According to the database, the US could have as much as 18.45GW of offshore wind capacity installed by the end of 2026, up from the 30MW operating today off Rhode Island.
The US has been stuck with just the Block Island project since the end of 2016. Almost three years after its much-lauded entry into the offshore wind sector, not a single new turbine has been added.
There has been plenty of action on the land however, with a number of states gearing up to go big on offshore. New York, Massachusetts, Connecticut, New Jersey, Maryland, and Virginia have approved projects, passed legislation, or procured capacity in a sign of confidence in the sector.

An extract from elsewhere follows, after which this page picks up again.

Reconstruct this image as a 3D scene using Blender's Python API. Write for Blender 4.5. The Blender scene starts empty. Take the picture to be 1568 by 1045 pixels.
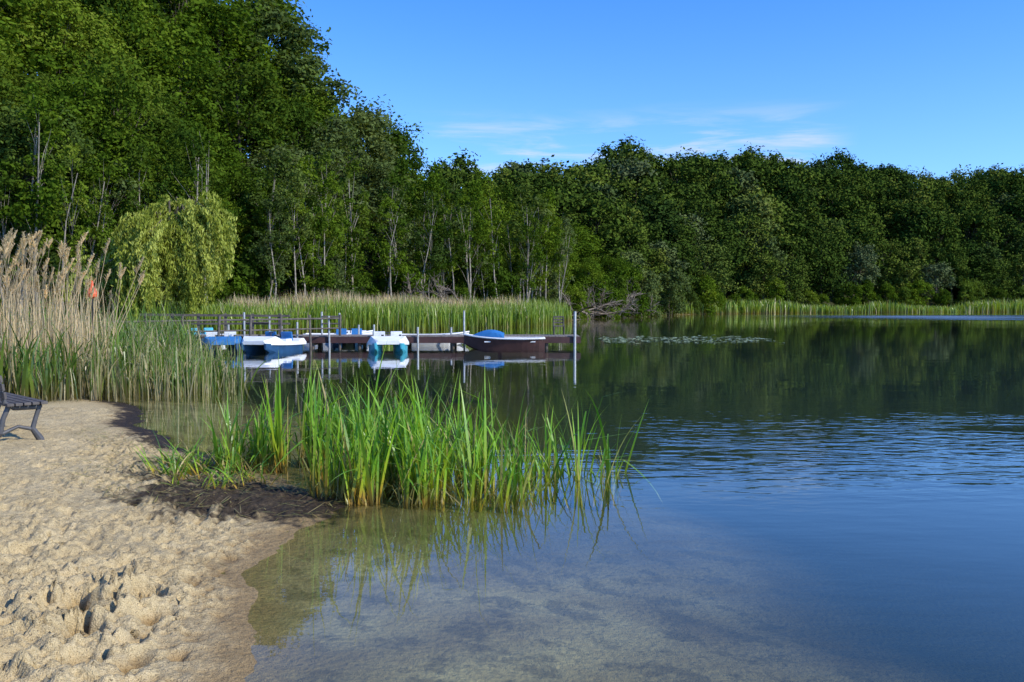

Meanwhile, some of the industry’s biggest developers have formed partnerships in an attempt to corner their share of the lucrative market.
As with any competitive market framework, some of this capacity will not be built.
State budgets and transmission operators won’t be able to cope — but the tables do show the US is set for a rapid expansion and what a perfect world could create.
Massachusetts has got a march on the competition with a potential 7GW of capacity in development if the full capacity is realised.
New Jersey will also be an offshore wind powerhouse by 2026 — under current plans — with around 4.5GW of potential capacity if entirely fulfilled.
It shows the appetite is high in the US, even if permitting red tape, which has ended projects before, and is holding up sites now, remains constrictive.
That, along with the questions of grid integration, vessel supply and local supply chains will be top of the agenda at AWEA’s conference this week.